Now obviously everything I have ever made has not been a total gem. I’m sure if you’ve ever picked up a paint brush or a glue stick and glitter you can relate. It’s the humor that keeps us humble. I now actually wish I had saved a picture of past “Pinterest Fails” so you can laugh with me. For instance I saw these adorable little glass vases online, they were recycled glass jars that the artist covered in decorative patterns and swirls with a hot glue gun and then dipped them in cheerful spring colors. They looked adorable and shabby chic on a windowsill. Sounds simple enough, right? I thought so too! But an hour and a half later, I sat staring down at my glass bottles amid glue and paint wondering what on earth I had done wrong. My friend walked in and in a last hopeful attempt and still in total denial I asked her what she thought. Looking back, what a terrible position to put someone in! As a kind person, who didn’t want to hurt my feelings, would do, she examined them and commented on individual aspects rather than the whole result. “They’re hideous”, I admitted. She agreed, as a real friend would, and said they weren’t my best work. And then we proceeded to laugh so hard my sides hurt. So let’s be honest, crafting can be more of an experiment than a calming experience. Fortunately, this is part of the thrill for me! There’s excitement in wondering if the DIY up-cycled EOS lip balm project will glide creamy over my lips and save me a few bucks or if it will melt in a puddle of pink-poo on my counter. Or if the first attempted hand lettered sign for my friends wedding will look just like the artsy photo online or like a second graders first calligraphy lesson. (Relieved to say both were a success by the way).

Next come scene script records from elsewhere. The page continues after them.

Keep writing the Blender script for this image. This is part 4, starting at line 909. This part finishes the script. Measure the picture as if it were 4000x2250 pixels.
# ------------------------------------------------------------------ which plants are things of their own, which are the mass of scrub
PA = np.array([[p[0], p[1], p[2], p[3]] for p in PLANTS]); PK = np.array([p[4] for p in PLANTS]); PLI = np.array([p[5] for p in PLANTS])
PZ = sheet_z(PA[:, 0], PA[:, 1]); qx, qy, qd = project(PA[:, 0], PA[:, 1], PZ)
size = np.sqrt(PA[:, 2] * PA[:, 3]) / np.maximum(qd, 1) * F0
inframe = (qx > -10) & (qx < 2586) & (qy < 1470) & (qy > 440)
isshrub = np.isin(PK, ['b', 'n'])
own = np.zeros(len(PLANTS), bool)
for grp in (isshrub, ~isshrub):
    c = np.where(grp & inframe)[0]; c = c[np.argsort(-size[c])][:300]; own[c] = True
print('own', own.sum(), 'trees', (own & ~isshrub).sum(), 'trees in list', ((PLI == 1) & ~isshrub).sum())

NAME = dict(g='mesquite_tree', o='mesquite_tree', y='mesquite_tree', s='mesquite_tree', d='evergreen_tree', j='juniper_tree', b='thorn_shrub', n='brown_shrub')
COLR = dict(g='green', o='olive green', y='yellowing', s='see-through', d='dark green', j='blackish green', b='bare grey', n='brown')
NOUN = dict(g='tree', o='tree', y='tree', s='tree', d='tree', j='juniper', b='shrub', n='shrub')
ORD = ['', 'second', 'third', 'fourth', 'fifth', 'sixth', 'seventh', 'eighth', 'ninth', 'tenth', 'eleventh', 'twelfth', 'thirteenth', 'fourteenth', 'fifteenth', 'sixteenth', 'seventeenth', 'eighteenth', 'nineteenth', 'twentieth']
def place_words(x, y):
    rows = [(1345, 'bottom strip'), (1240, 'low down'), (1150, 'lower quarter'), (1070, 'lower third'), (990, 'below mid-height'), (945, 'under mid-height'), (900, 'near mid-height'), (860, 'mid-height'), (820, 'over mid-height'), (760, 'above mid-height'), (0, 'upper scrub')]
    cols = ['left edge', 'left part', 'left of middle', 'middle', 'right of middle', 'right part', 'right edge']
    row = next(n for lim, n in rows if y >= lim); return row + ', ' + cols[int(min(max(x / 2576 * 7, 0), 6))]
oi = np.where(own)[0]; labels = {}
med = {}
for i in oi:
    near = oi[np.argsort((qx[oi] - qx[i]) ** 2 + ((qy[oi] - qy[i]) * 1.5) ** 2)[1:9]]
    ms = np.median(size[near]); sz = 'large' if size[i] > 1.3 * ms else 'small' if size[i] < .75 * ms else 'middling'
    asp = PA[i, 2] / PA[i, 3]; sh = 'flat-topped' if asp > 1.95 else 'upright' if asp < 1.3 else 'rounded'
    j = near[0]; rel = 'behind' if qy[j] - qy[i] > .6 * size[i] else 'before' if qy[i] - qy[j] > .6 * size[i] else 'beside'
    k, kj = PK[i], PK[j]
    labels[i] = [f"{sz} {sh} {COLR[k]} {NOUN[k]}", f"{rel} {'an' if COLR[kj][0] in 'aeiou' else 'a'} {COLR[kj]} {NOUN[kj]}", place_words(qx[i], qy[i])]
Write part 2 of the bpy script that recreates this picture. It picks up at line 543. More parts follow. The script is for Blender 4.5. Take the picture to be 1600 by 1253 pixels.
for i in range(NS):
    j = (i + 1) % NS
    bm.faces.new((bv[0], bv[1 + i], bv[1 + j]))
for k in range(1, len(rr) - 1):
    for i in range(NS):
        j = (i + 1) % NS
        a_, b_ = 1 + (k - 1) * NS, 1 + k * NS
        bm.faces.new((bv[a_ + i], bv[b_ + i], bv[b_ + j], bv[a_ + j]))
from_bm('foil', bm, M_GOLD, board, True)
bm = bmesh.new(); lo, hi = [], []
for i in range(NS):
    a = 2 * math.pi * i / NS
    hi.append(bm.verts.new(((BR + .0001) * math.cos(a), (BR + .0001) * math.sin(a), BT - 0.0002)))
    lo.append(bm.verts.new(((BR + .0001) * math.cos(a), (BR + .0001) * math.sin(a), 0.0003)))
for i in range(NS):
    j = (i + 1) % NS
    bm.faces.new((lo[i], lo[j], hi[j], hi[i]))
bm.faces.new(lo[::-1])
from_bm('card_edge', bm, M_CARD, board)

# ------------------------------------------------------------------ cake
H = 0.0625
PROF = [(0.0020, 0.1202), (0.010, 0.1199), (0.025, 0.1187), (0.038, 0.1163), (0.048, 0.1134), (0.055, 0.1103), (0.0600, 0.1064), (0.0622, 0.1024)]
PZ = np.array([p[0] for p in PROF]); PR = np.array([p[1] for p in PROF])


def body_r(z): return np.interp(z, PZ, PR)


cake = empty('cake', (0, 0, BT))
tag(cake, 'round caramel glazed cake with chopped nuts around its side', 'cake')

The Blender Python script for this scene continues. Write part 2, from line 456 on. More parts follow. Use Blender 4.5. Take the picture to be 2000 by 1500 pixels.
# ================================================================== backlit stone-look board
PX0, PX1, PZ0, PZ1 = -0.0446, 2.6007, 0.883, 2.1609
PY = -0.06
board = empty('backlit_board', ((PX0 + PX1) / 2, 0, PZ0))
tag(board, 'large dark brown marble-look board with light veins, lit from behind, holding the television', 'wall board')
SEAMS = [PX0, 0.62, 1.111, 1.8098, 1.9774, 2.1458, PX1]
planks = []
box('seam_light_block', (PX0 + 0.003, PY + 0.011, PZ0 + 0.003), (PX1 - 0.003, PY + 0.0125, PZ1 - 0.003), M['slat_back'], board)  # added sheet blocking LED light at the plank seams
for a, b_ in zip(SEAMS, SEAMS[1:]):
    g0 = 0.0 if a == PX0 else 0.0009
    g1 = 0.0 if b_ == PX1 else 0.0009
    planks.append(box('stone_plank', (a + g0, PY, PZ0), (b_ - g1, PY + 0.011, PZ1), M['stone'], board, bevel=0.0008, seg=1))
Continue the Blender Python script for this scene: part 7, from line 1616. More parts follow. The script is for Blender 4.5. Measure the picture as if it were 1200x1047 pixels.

The first craft I ever remember making was when I was four or five years old. My Mom introduced me to FIMO clay, presumably after all my play dough creatures had crumbled and dried out because I had tried to save them. Often inspired by the dwarf bunnies my family bred as pets, I created little clay creatures with the help of my Mom. Being the totally biased and wonderful Mother she was, she insisted I had a natural gift for my age and encouraged me to make more, which we painted and she gave as Christmas gifts to my Gramma and Aunties. Ever since I can remember, my Mom and Gramma Porter nurtured and encouraged my creativity, and clearly made some hefty financial investments of which they may or may not have seen a return in profit or value. What love and sacrifice! Mom helped me pick out my first beads for jewelry. Gramma opened the wonders which were her fabric bins and let me pick and choose patterns to my hearts content. Mom bought me my first craft table at the old Main Street thrift store and Gramma gave me my first power tools for Christmas, a dremmel and sauntering iron. My passion would not have flourished without these women who were gifted with creativity themselves and with hearts for beauty.

As I start this blog for my crafts I couldn’t stop thinking about those clay creations. August 2013 I spent the last weeks with my dear Gramma Arlene Porter before she went to be with Jesus. The days were full of care and worry for her comfort but also sweet reminiscing. We lay on her bed together, crying and giggling. I can’t count how many times she directed me to look here or there for some odd item I had made as a child, cherished for years in her jewelry box and book shelves. There was a teeny tiny cross stitch of a peach flower put in a gold frame that I had given her, it now sits in my guest room. The last and most treasured items she pointed me to where sitting on top of her jewelry box. My clay creatures. A grey clay bunny and a white clay kitten. Rather the worse for wear after nearly twenty years, but still recognizable. “I thought you’d like to have them, I always thought they were just so cute,” Gramma said from her bed. I teared up, I couldn’t believe she still had them. The love and nurturing of a Gramma is unmatched.

So in honor of my first craft and my dear Gramma in heaven, I dedicate this craft diary to her. I hope she’s enjoying it from heaven, floating on her angel wings.